Zorn loses play-calling duties


LANDOVER, Md. (AP) Head coach Jim Zorn no longer will be calling the plays for the Washington Redskins' struggling offense.

Front office chief Vinny Cerrato and Zorn discussed the change during a 1-on-1 meeting after Washington's 14-6 loss to the previously winless Kansas City Chiefs on Sunday.

According to Redskins spokesman Zack Bolno, Cerrato told Zorn he believes the coach had too many responsibilities and someone else should run the offense during games. Zorn did not disagree with that assessment, Bolno said.

The team planned to announce a new play caller Monday.

The Redskins (2-4) are averaging 13.2 points this season - and have not scored more than 17 in any game. Against the Chiefs, who entered Sunday allowing 27.6 points and 402.8 yards per game, Washington managed only 265 yards of offense, a grand total of seven first downs and went 2 for 14 on third-down conversions.

"This offense is better than six points, 100 percent. And that's on me," Zorn said, before the change in his duties was announced. "It's my fault."

He tried switching quarterbacks at halftime, lifting starter Jason Campbell in favor of Todd Collins, who hadn't played since the end of the 2007 season. Collins led the Redskins to two field goals, but the team failed to score a touchdown at home for the second time this season.

Zorn said Campbell was "a little late in hitting some things" and "inaccurate." Zorn did not make clear who his QB will be moving forward.

As the final seconds of Sunday's loss ticked away, and the dwindling crowd booed, Zorn stood alone on the sideline, his headset off, his arms folded across his chest.

He began his postgame news conference with a loud, lengthy sigh into the microphone. And the coach kept on sighing as he discussed his team's latest setback, which made Washington 4-10 over its past 14 games.

"I've got to be better. And it really irritates me.
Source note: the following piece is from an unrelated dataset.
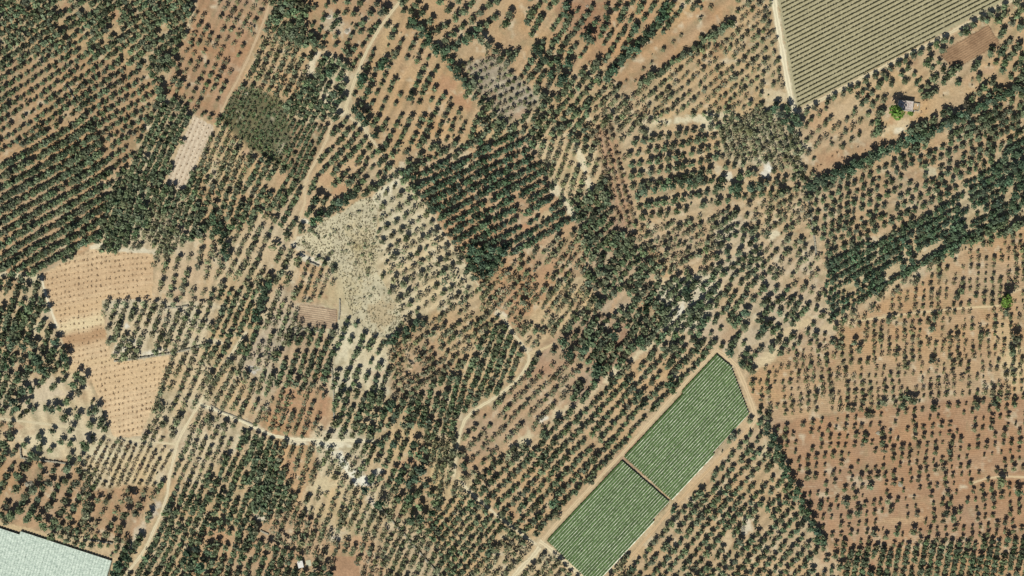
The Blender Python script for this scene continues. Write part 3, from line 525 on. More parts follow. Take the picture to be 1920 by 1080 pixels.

Truly irritates me," Zorn said. "And I'm just not going to rest until I get that taken care of."

As it is, the Redskins are the first team in NFL history to face six consecutive winless opponents, but they haven't managed to take advantage.

In Week 3, the Redskins lost to the Detroit Lions, 0-2 at the time and riding a 19-game losing streak. Last weekend, the Redskins lost to the Carolina Panthers, who were 0-3 entering that game.

Now comes the loss to Kansas City, which was 0-5.

"It's going to be a very hard week. Last week, I thought that was as hard as it can get," Zorn said. "It just got harder."

Asked directly whether he is concerned about his future, Zorn replied: "That part's not up to me, so I won't answer that question."

There were issues other than the offense Sunday, including special teams problems (Washington had a punt blocked), penalties (two of Kansas City's scores were essentially set up by personal fouls) and clock-management trouble.

All of this happened against a Chiefs team that had lost 28 of its previous 30 - a run of futility that not only sounds like something an expansion team would do, but is: The Tampa Bay Buccaneers got started in the 1970s by going 2-28.

"We've got to come together as a complete team," Redskins defensive end Phillip Daniels said. "If you don't get all three phases, then it makes for a bad day. We just didn't have all three phases today."